Indo Rama had countered by saying that payments to IFC got held up as the private sector lending arm of the World Bank was not agreeing to a financial restructuring plan, while all other financial institutions had given their assent.
Lohia also announced that Indo Rama has tied up with Zimmer of Germany to supply machinery for the brownfield expansion planned by the company at its existing site at Butiburi. The company is adding fresh PSF capacity of 450 tonne per day at a cost of almost Rs 500 crore. "Zimmer has also agreed to give us suppliers' credit," Lohia said adding, "We expect a cut in the import duty on synthetic fibre machinery. We will take up the project after the budget."

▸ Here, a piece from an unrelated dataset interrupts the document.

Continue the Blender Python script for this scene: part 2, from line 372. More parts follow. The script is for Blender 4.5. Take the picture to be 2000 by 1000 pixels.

Indo Rama declared its third quarter (Q3) results for 2001-02 today. While the company's Q3 net profit has zoomed 141 per cent from Rs 6.21 crore in 2000-01 to Rs 14.97 crore in 2001-02, its Q3 sales turnover improved by five per cent from Rs 441.15 crore to Rs 462.06 crore in 2001-02.
Lohia also announced that the company is planning to invest Rs 75 crore to produce an additional 18,000 tonne per annum of fully drawn yarn (FDY) in lieu of polyester chips. "Margins are better in FDY than chips," Lohia added.